Du “clou” pour mes convictions

Témoignage en hommage aux années de prison infligées aux réfractaires à tuer. Le Château de Neuchâtel a «abrité» quatre mois un scribe de 1000METRES.CH. Réminiscences.
Quand je remonte dans mes souvenirs de l’époque de mes 20 ans, l’évocation de mon séjour en prison me revient. Que m’était-il arrivé?
Il se fait qu’en 1992, j’ai intégré l’armée sans enthousiasme, sachant qu’après l’école de recrues, j’allais m’engager dans une procédure de refus de servir. Suite aux quatre mois de service à la patrie, j’ai décidé d’envoyer un courrier à l’administration militaire fédérale pour justifier mes motivations et souligner mes convictions pacifiques.

La réponse a été une convocation auprès d’un juge, qui a abouti à la nomination d’un avocat commis d’office spécialiste de la question. Vint ensuite l’audience qui a eu lieu au tribunal d’Yverdon. Le procès s’est déroulé face à neuf juges officiers militaires à la prestance imposante.
Insulté au Tribunal militaire
Côté parties civiles, moi-même, un étudiant en droit et ma mère qui avaient tenu à assister au naufrage potentiel de l’accusé qui vraisemblablement n’avait aucune chance de clémence.
De plus j’avais dû essuyer une insulte grossière de la part du président du tribunal proférant que «seules les mauviettes se présentent avec leur maman». Finalement j’ai écopé de 6 mois d’incarcération en tant que réfractaire plutôt qu’objecteur. Quitte à risquer une peine plus lourde, j’assume encore aujourd’hui mon choix.
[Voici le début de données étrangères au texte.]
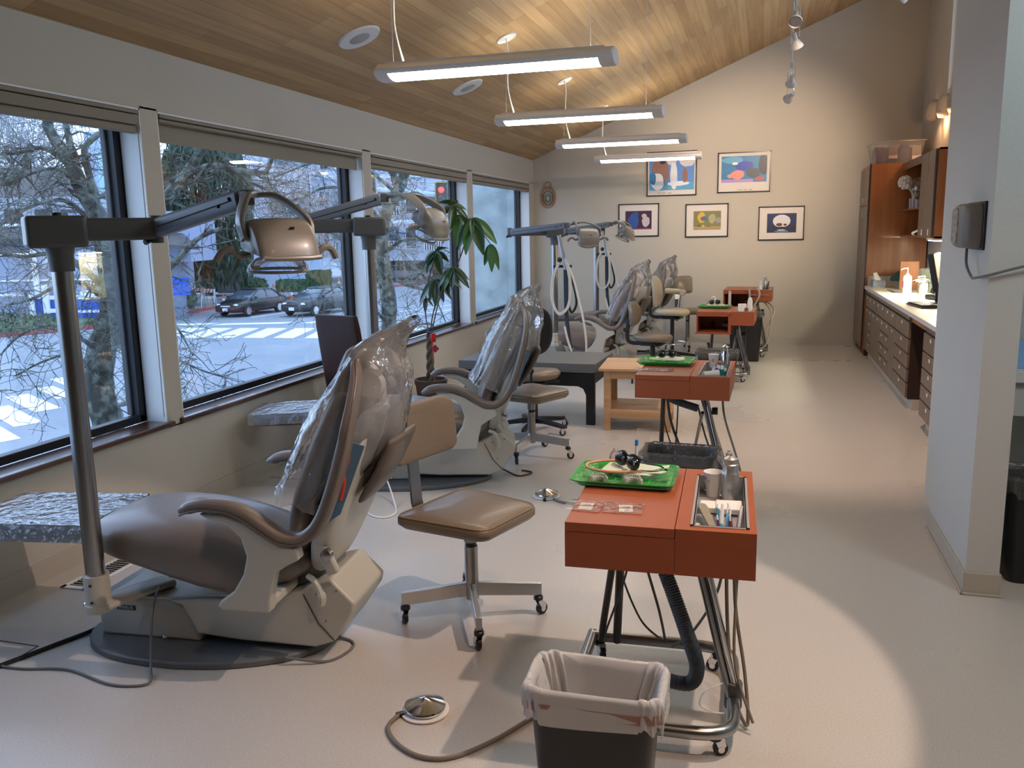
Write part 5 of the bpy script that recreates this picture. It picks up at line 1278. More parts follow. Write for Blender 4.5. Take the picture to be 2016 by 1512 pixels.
# sconces on the right wall
m_sc = M('plaster_sconce', (.42, .36, .30), .7)
def sconce(label, y, z, on=True):
    r = empty('wall_sconce', label, 'wall lamp', (XR, y, z), 0, 'curved wall sconces')
    rings = []
    for zz, s_ in ((-.10, .55), (-.04, .85), (.03, 1), (.10, .98), (.15, .8)):
        rings.append([Vector((-.11 * s_ * sin(pi * k / 14), .10 * s_ * cos(pi * k / 14), -zz)) for k in range(15)])
    MB().loft(rings, cap=False, closed=False).build('shade', m_sc, r, solid=.006)
    MB().lathe([(0, 0), (.022, .0), (.022, .04), (0, .04)], (-.04, 0, -.06), 14).build('bulb', M('warm_bulb', (1, .9, .7), .5, emit=((1, .62, .3), 25 if on else 1)), r)
    MB().b2(-.09, -.002, -.07, .07, -.095, -.09).build('slot', m_black, r)
    return r
sconce('curved plaster wall sconce at the left end of the row', 11.75, 3.03)
sconce('middle curved wall sconce glowing under the high window', 11.05, 3.00)
sconce('curved wall sconce nearest to the divider wall, below the high window', 10.45, 2.98)
lamp('sconce_glow', 'POINT', (1.87, 11.05, 2.80), (1.87, 11, 0), 5, (1, .58, .28), .03)
lamp('sconce_glow', 'POINT', (1.87, 10.45, 2.78), (1.87, 11, 0), 4, (1, .58, .28), .03)
# wall telephone unit on the divider wall
t = empty('wall_telephone', 'grey wall telephone box with worn front on the divider wall', 'telephone', (.918, 4.32, 1.635), 0)
MB().b2(-.012, 0, -.17, .16, -.10, .11).build('back_plate', m_black, t, bevel=.004)
rings = [[Vector((x, p[0] * s_ - .0, p[1] * s_ + .005)) for p in rrect(.29, .20, .05, 5)] for x, s_ in ((-.012, 1), (-.055, .98), (-.075, .88), (-.080, .6))]
m_tel = M('telephone_grey', (.19, .18, .165), .5)
MB().loft(rings).build('casing', m_tel, t, angle=50)
m_scr = M('worn_relief', (.34, .30, .265), .6, bump=(60, 1), nz=(55, .5))
MB().loft([[Vector((x, p[0] * s_ + .055, p[1] * s_ + .005)) for p in rrect(.13, .165, .03, 4)] for x, s_ in ((-.07, 1), (-.084, .94), (-.086, .7))]).build('worn_panel', m_scr, t)
MB().tube(cr([(-.04, -.02, -.095), (-.045, -.06, -.165), (-.04, -.15, -.215), (-.04, -.22, -.215), (.0, -.285, -.20), (.08, -.30, -.175), (.25, -.30, -.13)], 6), .006, 8).build('cord', m_cgrey, t)
o = MB().b2(-.008, 0, -.04, .04, -.03, .03).build('switch_plate', m_whitepl, bevel=.002); o.location = (.918, 4.66, 1.655); tag(o, 'white switch plate beside the wall telephone', 'switch')
o = MB().b2(-.006, 0, -.05, .05, -.06, .0).build('thermostat_plate', m_wallR, bevel=.002); o.location = (.918, 4.66, 1.62); tag(o, 'painted blank plate below the white switch plate', 'wall plate')
MB().ball((-.007, .0, -.03), (.003, .009, .009)).build('dial', m_cgrey, o)
# alcove behind the divider wall
t = empty('alcove_counter', 'white counter with drawer front behind the divider wall', 'counter', (1.06, 4.85, 0))
MB().b2(0, 1.6, 0, .56, .84, .90).build('worktop', M('white_worktop', (.72, .72, .69), .4), t, bevel=.004); MB().b2(.0, 1.6, .04, .54, .66, .84).build('drawer_front', m_wallR, t)
MB().b2(.10, .112, .035, .04, .66, .84).build('drawer_gap', m_cab, t)
o = MB().b2(0, .25, 0, .2, 0, .13).build('blue_carton', M('sky_blue_box', (.25, .48, .80), .5), bevel=.003); o.location = (1.20, 4.95, .90); tag(o, 'light blue carton on the white alcove counter', 'box')
lamp('cool_fill_lamp', 'POINT', (1.9, 2.7, 3.1), (2, 4, 0), 70, (.74, .90, 1), .3)  # unseen cool fill, added to brighten the front of the divider wall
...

Tuer le temps derrière les barreaux
Grâce à un ami qui m’a proposé un job dans un atelier de mécanique, j’ai obtenu un semi-enfermement, ou semi-liberté. Cela consiste à sortir pour travailler 40 heures par semaine et tuer le reste du temps derrière les barreaux.
Un cow-boy comme directeur
Au premier jour de prison, je suis tombé sur une sorte de cow-boy faisant office de directeur de l’établissement. Spontanément il m’a octroyé une cellule avec vue. J’ai appris que le voisin d’à-côté purgeait une peine moitié moindre que la mienne pour deal de stupéfiants…
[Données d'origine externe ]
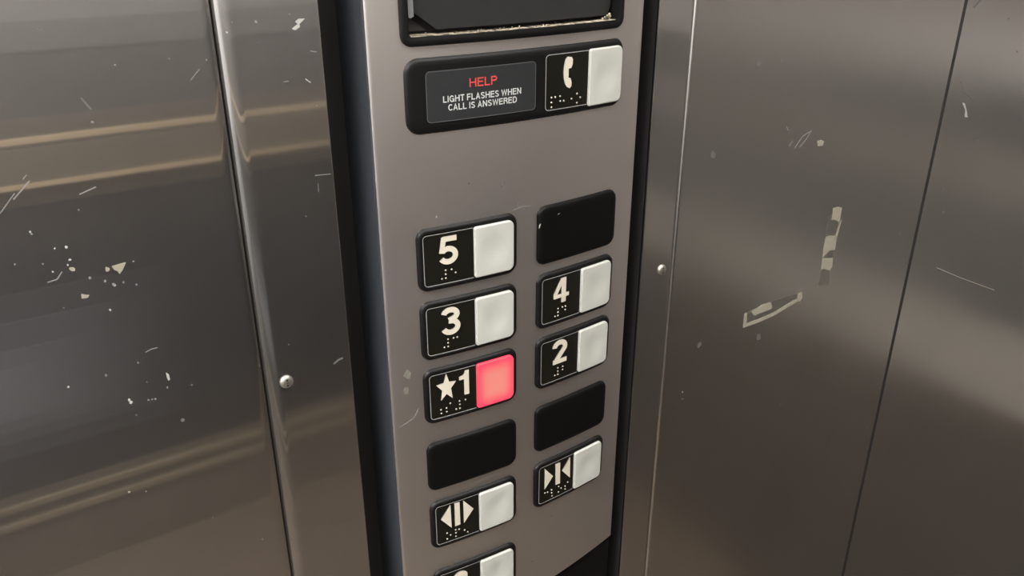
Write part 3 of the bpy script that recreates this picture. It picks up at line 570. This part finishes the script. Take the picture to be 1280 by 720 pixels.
# display at the top
VD = -.1390
dp = empty('display_unit', 'cyl', 0, VD, 'black framed floor display with cracked dark screen and dusty ledge', 'display')
mb = MB(); outer = (-.1492, .1505, .0073, .2270, .0060, .0060); prev = None
for d, w in [(MG, -.0040), (MG - .0003, -.0022), (MG - .0012, -.0006), (MG - .0030, .0005), (.0004, .0006), (-.0012, .0002)]:
    g = ring(mb, rr(*grow(outer, d), n=6, m=24), w)
    if prev: bridge(mb, prev, g)
    prev = g
inner = (-.1467, .1490, .0105, .2240, .0040, .0040)
g2 = ring(mb, rr(*inner, n=6, m=24), -.0002); bridge(mb, prev, g2)
g3 = ring(mb, rr(*inner, n=6, m=24), -.0040); bridge(mb, g2, g3)
g4 = ring(mb, rr(*inner, n=6, m=24), -.0300)
n = len(g3)
for i in range(n):
    low = mb.v[g3[i]].z < (.0108) * S and mb.v[g3[(i + 1) % n]].z < (.0108) * S
    mb.face((g3[i], g3[(i + 1) % n], g4[(i + 1) % n], g4[i]), 1 if low else 0)
fill(mb, rr(*inner, n=6, m=24), -.0300, 2, 1)
link('bezel', mb.mesh('bezel', ['black', 'dust', 'dark'], True, 35), dp)
mb = MB()
def slabu(mb, pts, w0, w1, m=0, n=24):
    poly_prism(mb, pts, w0, w1, m)
# screen with a chipped lower left corner, cut into upright strips so that it follows the bow
lo = lambda u: .0158 + max(0, (-.1090 - u) * .72) + max(0, (u - .1400) * 2.2)
xs = [-.1350, -.1290, -.1190, -.1090] + [-.1090 + .249 * i / 18 for i in range(1, 19)] + [.1450]
a = [mb.vert(u, lo(u), -.0140) for u in xs]; b = [mb.vert(u, .2220, -.0140) for u in xs]
c = [mb.vert(u, lo(u), -.0175) for u in xs]; d = [mb.vert(u, .2220, -.0175) for u in xs]
for i in range(len(xs) - 1):
    mb.face((a[i], a[i + 1], b[i + 1], b[i])); mb.face((c[i], c[i + 1], a[i + 1], a[i])); mb.face((b[i], b[i + 1], d[i + 1], d[i]))
mb.face((a[0], b[0], d[0], c[0])); mb.face((a[-1], c[-1], d[-1], b[-1]))
sc_ = link('screen', mb.mesh('screen', ['screen'], True, 30), dp)
mb = MB(); poly_prism(mb, [(-.1455, .0330), (-.1400, .0290), (-.1362, .0310), (-.1372, .2200), (-.1455, .2200)], -.0180, -.0120)
link('lens_edge', mb.mesh('lens_edge', ['lens'], False), dp)['label'] = 'pale broken edge of the lens'
mb = MB(); poly_prism(mb, [(-.1460, .0145), (-.1180, .0142), (-.1440, .0330)], -.0240, -.0225)
link('lens_shard', mb.mesh('lens_shard', ['recess'], False), dp)['label'] = 'dark grey shard in the chipped corner'
mb = MB(); rnd = random.Random(3)
for i in range(40):
    near = i < 16
    u = rnd.uniform(.126, .1465) if near else rnd.uniform(-.142, .14)
    dome(mb, u, .0112 + (rnd.uniform(0, .006) * ((u - .122) / .024) if near else rnd.uniform(0, .0008)), rnd.uniform(.0008, .0018) if near else .0009, .0012, rnd.uniform(-.0145, -.0125) if near else rnd.uniform(-.020, -.004), 0, 7)
lt = link('lint', mb.mesh('lint', ['dust'], True, 80), dp); lt['kind'] = 'stuff'; lt['label'] = 'clumps of dusty lint on the ledge'

# ------------------------------------------------------------------ screws
def screw_mesh():
    mb = MB(loc_wall); seg = 28; r = .0082
    prof = [(r, 0), (r, .0010), (r * .96, .0020), (r * .85, .0030), (r * .6, .0039), (r * .3, .0043)]
    rings = [[mb.vert(q * math.cos(2 * math.pi * i / seg), q * math.sin(2 * math.pi * i / seg), d) for i in range(seg)] for q, d in prof]
    for a, b in zip(rings, rings[1:]):
        for i in range(seg): mb.face((a[i], a[(i + 1) % seg], b[(i + 1) % seg], b[i]), 0)
    mb.face(rings[-1], 0)
    return mb.mesh('screw_head', ['screw'], True, 60)
def pin_mesh():
    mb = MB(loc_wall)
    for cy in (.0036, -.0036):
        for i in range(12):
            pass
        pts = [(.0013 * math.cos(2 * math.pi * i / 12), cy + .0013 * math.sin(2 * math.pi * i / 12)) for i in range(12)]
        poly_prism(mb, pts, .0030, .0043, 0)
    for i in range(5):
        stroke(mb, [(-.0012 + .0006 * i, -.0009), (-.0008 + .0006 * i, .0009)], .0003, .0035, .0044, 0)
    return mb.mesh('pin_holes', ['dark'], False)
sm, pm = screw_mesh(), pin_mesh()
for t, v, rot, l in ((-.3195, -.5159, 0, 'round tamper-proof screw in the steel strip left of the control panel'), (.2794, -.5107, .15, 'round tamper-proof screw in the steel strip right of the control panel')):
    e = empty('screw', 'wall', t, v, l, 'screw', 'screws either side of the control panel')
    link('head', sm, e); link('pin_hole', pm, e)
# torn tape on the right wall
def tape(name, polys, film, label, filmh):
    mb = MB(loc_wall)
    poly_prism(mb, [tuple(p) for p in film], .0000, .0002, 1)
    for p in polys: poly_prism(mb, [tuple(q) for q in p], .0002, .0007, 0)
    o = link(name, mb.mesh(name, ['paper', 'film'], False)); put(o, 'wall', 0, 0); o['label'] = label; o['category'] = 'tape'; o['group'] = 'tape remnants on the right wall'
T_ = DEC['T']
tape('tape_remnant', T_['v'], T_['vf'], 'upright strip of torn pale tape on the right steel wall', 0)
tape('tape_remnant', T_['h'], T_['hf'], 'slanting strip of torn tape lower left of the upright strip', 0)

# ------------------------------------------------------------------ light and camera
def area(name, t, d, z, sx, sy, power, color=(1, .975, .945), rot=None):
    l = bpy.data.lights.new(name, 'AREA'); l.shape = 'RECTANGLE'; l.size = sx; l.size_y = sy; l.energy = power; l.color = color
    o = bpy.data.objects.new(name, l); COL.objects.link(o)
    p = P0 - NV * OFF + TV * t + NV * d
    o.location = (p.x * S, p.y * S, z); o.rotation_euler = (0, 0, PHI) if rot is None else rot
    return o
area('ceiling_lamp_left', -1.6, 1.5, 2.33, .55, .55, 16)
area('added_left_fill', -2.75, 1.2, 2.28, .12, .9, 48, (1, .99, .98), (0, math.radians(28), PHI))  # added lamp without a fixture, brightens the left wall for the seam highlights
area('ceiling_lamp_right', .6, 1.5, 2.33, .55, .55, 18)
w = bpy.data.worlds.new('World'); scene.world = w; w.use_nodes = True
w.node_tree.nodes['Background'].inputs[0].default_value = (0.02, 0.02, 0.02, 1)
cam = bpy.data.cameras.new('Camera'); co = bpy.data.objects.new('Camera', cam); COL.objects.link(co)
co.location = (0, 0, HC); co.rotation_euler = (math.pi / 2 - PITCH, 0, 0)
cam.sensor_width = 36; cam.lens = 36 * F_PX / 1280; cam.clip_start = .01; cam.clip_end = 50
scene.camera = co
vs_ = scene.view_settings
vs_.view_transform = 'Standard'; vs_.look = 'None'; vs_.gamma = 1; vs_.use_curve_mapping = False; vs_.exposure = 0.0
Des visites qui font du bien
À ma grande surprise un objecteur de conscience se trouvait là aussi, bien que les habitudes carcérales séparent normalement les détenus condamnés pour refus de servir. Ce gars faisait un peu jaser parce qu’on lui accordait une rentrée à la prison plus tardive, pour raison de cours du soir.
À sa sortie (courte peine, un mois), il m’a laissé des livres et des magazines. Une fois dehors il a continué à m’apporter de la lecture. Ses visites me faisaient du bien; il n’est pas facile de se lier avec la clientèle emprisonnée.
Une glauque routine
Les jours se succédaient de plus en plus difficilement, rentrer à la prison le soir me fichait le bourdon. Une routine glauque s’installait entre travail et privation de liberté. La lecture trompait l’ennui, par contre si je souhaitais m’évader en regardant la TV il fallait délier la bourse; le loyer et la nourriture se trouvaient être payants aussi.

Noël à l’ombre
Les visites étaient autorisées. Mon cousin, un aumônier, l’Armée du Salut et ma mère se sont succédés pendant les fêtes de Noël. J’étais celui qui a purgé la plus longue peine. Mes compagnons d’infortune subissaient des détentions pour vol de montres, escroquerie à l’assurance, trafic de drogue et ivresse au volant. Dans ma tête, j’affirmais des idées de paix et je me sentais dans une dynamique différente des détenus de mon étage. Cela a créé un décalage entre nous.
Jouer et discuter
Le quotidien se passait entre promenades, jeux de cartes et discussions avec les gardiens. Enfin le dernier jour arriva plus tôt que prévu, vu une remise de peine d’un tiers pour bonne conduite.
Poulet de Nouvel An insipide
Le matin du 31 décembre, il me tardait de sortir mais la hiérarchie m’a proposé de profiter encore du repas de fête de midi. J’ai ressenti un ultime abus de pouvoir en mangeant un poulet-frites standard et insipide sans aucun relief.
Le soir pour fêter ma libération et la St-Sylvestre, je me suis rendu à la Pyramide située à l’entrée du Locle. Cette boîte de nuit tendance du moment a été remplacée depuis par un discounter allemand. J’ai retrouvé par hasard là-bas un copain que j’avais perdu de vue. Il venait de terminé l’académie de police de Colombier et moi j’avais recouvré mon statut d’homme libre.
On a rigolé et passé une superbe soirée.